Dropbox has been in Australia for 18 months and Wood said the decision to set up in the country was straightforward. He said out of the 400 million global subscribers Dropbox has, approximately 8 million are in Australia.

"For the population size, that's an incredible footprint of users," he said. "So it made absolute sense to get close to our customers."

Dropbox recently performed a survey on users and found that almost one in two Australians share files using cloud software at least once a day and 63 percent of small businesses agree cloud technology can help them to grow their business.

Wood said the decision to partner with Vodafone was one that just made sense given both businesses are heading in the same direction with what they are trying to achieve in the business space in Australia today.

"We don't have a problem with brand recognition but the problem for us is really gaining ground and getting a good number of customers to come with us as we move into the enterprise," Wood said.

"As an individual user, Dropbox has always been the best place to secure all your most important stuff and in a business context it's about the intellectual property of the organisation, it's about collaboration internally and externally, and then from an operational point of view it's about controlling that environment, securing it, and integrating with it."

Whilst Wood said he was not going to comment on behalf of Vodafone regarding the coverage limitations of using the telco's network, he did say, however, that the Vodafone network now is not what it was a few years ago, adding that Vodafone has invested a large amount of capital into their network.

Andrew Chanmugam, general manager of business at Vodafone, believes there is a great opportunity for small businesses in Australia to boost productivity and agility. He said that the availability of faster mobile network speeds, the ubiquitous nature of smartphones, and the proliferation of cloud-based applications are providing more tools for businesses to operate effectively outside the office.

"We believe cloud applications are the next big thing in mobile. In the same way mobile email has revolutionised the way we communicate, cloud computing applications are creating a new standard for businesses to manage their information more efficiently," Chanmugam said.

"Cloud technology is having a significant impact on the way almost every element of business is conducted and we want to bring this to Australia's 2 million small business owners. With one in three Australians already using Dropbox, we have an enormous opportunity to improve the way that small businesses operate through improved mobility, security and collaboration.

"We look forward to hearing what the customer response is like to the trial."

The venture with Vodafone is the San Francisco-based company's second partnership in Australia. In August, Dropbox and cloud accounting firm Xero launched the integration of Dropbox for Business with Xero's Tax product in an attempt to remove the administrative burden of sharing files and folders for small businesses, accountants, and bookkeepers.

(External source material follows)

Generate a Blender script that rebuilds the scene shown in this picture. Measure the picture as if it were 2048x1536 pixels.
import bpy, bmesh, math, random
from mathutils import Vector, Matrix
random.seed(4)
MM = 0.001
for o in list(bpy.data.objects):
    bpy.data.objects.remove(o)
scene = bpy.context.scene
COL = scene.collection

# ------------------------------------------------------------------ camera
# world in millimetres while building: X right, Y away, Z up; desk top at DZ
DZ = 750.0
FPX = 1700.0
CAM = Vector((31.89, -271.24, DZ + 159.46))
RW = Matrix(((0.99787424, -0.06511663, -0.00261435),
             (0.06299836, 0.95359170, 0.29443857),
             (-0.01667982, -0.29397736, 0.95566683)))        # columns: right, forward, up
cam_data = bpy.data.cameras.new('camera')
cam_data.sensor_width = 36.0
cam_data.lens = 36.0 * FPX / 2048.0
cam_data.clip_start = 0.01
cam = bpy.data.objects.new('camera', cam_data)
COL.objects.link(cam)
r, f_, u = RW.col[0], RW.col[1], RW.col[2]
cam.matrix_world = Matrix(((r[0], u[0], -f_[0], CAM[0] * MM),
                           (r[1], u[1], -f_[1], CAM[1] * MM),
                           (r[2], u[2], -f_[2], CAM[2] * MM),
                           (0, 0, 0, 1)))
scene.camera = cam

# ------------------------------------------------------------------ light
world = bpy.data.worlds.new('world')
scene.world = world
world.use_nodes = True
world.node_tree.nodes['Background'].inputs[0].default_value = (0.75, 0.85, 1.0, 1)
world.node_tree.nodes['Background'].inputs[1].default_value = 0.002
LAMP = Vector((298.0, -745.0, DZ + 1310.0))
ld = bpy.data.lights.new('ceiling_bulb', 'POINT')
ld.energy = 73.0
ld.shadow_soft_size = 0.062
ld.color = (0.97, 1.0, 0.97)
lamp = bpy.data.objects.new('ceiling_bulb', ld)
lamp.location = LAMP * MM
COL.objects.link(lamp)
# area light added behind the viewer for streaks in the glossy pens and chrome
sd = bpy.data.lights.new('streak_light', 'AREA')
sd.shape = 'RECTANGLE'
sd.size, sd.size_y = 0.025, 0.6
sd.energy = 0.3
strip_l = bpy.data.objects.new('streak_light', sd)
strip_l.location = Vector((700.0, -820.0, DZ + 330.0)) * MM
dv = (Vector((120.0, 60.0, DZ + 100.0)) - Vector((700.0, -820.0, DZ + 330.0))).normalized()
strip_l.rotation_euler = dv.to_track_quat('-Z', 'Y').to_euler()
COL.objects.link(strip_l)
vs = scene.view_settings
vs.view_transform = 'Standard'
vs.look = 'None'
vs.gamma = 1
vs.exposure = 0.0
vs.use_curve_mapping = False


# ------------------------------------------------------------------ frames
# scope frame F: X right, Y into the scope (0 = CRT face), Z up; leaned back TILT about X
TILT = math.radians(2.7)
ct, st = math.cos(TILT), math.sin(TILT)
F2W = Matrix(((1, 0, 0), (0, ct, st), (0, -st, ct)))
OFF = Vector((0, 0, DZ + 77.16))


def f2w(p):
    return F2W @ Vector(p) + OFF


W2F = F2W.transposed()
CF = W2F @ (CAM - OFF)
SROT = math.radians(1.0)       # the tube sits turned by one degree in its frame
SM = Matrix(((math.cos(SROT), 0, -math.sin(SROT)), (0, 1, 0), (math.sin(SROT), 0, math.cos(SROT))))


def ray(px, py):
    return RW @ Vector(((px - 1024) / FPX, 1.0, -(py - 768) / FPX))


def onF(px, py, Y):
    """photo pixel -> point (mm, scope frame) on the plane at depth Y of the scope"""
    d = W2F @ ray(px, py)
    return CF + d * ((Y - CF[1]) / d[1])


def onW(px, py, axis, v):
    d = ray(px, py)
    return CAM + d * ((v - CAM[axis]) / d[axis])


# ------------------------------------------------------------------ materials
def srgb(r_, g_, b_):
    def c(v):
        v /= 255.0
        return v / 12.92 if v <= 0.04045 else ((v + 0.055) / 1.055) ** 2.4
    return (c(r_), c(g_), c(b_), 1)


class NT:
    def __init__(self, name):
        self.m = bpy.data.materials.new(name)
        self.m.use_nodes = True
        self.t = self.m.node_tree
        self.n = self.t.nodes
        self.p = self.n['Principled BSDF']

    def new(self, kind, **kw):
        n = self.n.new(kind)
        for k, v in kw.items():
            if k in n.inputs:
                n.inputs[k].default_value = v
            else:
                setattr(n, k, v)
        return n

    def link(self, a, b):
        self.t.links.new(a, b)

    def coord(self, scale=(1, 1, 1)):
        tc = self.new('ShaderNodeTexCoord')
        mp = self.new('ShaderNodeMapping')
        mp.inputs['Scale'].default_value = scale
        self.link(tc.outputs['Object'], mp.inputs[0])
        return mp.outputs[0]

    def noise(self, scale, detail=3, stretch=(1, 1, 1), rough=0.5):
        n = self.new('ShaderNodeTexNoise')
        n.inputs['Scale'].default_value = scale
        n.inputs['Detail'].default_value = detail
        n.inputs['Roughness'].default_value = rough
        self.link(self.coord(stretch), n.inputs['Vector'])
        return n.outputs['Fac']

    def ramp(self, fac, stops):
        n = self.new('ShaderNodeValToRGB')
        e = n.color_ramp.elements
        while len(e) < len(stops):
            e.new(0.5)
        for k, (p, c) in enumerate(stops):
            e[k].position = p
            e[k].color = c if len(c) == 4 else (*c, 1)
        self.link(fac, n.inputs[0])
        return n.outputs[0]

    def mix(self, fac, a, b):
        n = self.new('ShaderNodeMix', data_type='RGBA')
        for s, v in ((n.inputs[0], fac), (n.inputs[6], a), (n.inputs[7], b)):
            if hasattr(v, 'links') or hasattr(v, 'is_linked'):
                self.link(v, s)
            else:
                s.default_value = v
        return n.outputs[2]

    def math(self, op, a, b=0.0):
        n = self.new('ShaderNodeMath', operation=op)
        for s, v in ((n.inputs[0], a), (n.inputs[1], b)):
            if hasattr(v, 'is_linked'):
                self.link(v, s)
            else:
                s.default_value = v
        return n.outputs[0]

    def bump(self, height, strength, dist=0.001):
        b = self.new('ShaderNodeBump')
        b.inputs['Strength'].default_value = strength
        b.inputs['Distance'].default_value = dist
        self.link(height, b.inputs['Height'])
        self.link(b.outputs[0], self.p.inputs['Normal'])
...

"Cloud accounting has already immensely improved the way that small businesses, accountants and bookkeepers manage finances, particularly at tax time," Xero Australia managing director Chris Ridd said at the time.

"Our partnership with Dropbox will only improve this further, allowing the thousands of small businesses that use Xero in Australia to share and collaborate on their tax files with their tax agents quickly, easily, and efficiently."

On Monday, Dropbox announced it was shuttering products from two of its most prominent releases: Carousel, which was launched in 2014 as a new photo storage app intended for sharing content primarily with smaller groups; and Mailbox, a mobile app and Gmail client for iPhone, which was acquired in 2013 by Dropbox.

Hinting at a continued focus on enterprise services over those for consumers, Dropbox said shutting down both services is an attempt at revamping the traditional email inbox, with its co-founders Drew Houston and Arash Ferdowsi apologising to loyal users in a blog post.

The post explained that Dropbox has "increased our team's focus on collaboration and simplifying the way people work together".

Dropbox said it is currently building an ecosystem of connected applications through the Dropbox Partner Network, including Microsoft, Xero, Adobe, IBM, Slack, DocuSign, and Dell. The file storage service said such partnerships are aimed at powering the next phase of collaboration and helping people work the way they want.